A year ago I was at a dinner in Amsterdam when the question came up of whether each of us loved his or her country. The German shuddered, the Dutch were equivocal, the Tory said he was ‘comfortable’ with Britain, the expatriate American said No. But I said Yes. Driving across the arid lands, the red lands, I wondered what it was I loved.

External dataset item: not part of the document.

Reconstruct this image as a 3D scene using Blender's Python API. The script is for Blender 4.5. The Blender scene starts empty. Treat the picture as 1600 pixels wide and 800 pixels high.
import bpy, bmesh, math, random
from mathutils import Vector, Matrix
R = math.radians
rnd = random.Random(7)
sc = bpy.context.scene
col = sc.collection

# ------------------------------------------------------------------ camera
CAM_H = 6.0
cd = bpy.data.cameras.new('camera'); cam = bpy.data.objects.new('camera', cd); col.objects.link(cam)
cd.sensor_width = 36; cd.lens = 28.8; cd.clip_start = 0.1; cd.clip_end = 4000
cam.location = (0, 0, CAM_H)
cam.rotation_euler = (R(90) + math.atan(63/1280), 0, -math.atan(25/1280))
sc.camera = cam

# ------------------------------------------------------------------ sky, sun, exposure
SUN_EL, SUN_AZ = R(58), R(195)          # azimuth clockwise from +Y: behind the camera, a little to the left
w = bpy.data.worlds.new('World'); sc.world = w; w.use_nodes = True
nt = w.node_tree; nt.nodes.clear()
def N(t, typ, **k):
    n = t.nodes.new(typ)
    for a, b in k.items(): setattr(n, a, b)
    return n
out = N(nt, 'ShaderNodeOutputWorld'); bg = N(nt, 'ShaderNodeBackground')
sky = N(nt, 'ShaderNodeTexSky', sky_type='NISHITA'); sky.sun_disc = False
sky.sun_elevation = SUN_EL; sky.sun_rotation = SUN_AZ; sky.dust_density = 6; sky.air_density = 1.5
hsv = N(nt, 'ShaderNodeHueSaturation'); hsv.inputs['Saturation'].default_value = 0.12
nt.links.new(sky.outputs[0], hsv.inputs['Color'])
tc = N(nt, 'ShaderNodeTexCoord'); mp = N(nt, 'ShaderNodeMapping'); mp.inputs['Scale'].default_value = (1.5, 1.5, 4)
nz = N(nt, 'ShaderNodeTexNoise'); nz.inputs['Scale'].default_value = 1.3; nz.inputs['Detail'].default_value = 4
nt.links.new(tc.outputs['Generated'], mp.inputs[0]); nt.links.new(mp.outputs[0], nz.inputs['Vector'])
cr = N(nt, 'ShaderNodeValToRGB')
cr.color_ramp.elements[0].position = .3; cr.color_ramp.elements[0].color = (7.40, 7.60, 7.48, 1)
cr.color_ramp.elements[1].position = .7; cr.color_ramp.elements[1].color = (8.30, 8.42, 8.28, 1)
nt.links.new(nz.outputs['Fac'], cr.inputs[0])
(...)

The places, the sagebrush basins, the rivers digging themselves deep canyons through arid lands, the incomparable cloud formations of summer monsoons in New Mexico, the way the underside of clouds turns the same blue as the underside of a great blue heron’s wings when the storm is about to break.

Beyond that anything you can say about the US you can also say the opposite of; we’re rootless except that we’re also the Hopi who haven’t moved in several centuries; we’re violent except that we’re also the Franciscans nonviolently resisting nuclear weapons; we’re consumers except that this West is studded with visionary environmentalists, and on and on. The evils in this country tend to generate their opposites. And the landscape of the West seems like the stage on which such dramas are played: a space without boundaries, in which anything can be realised; a moral ground, out here where your shadow can stretch hundreds of feet just before sunset, where you loom large, and lonely.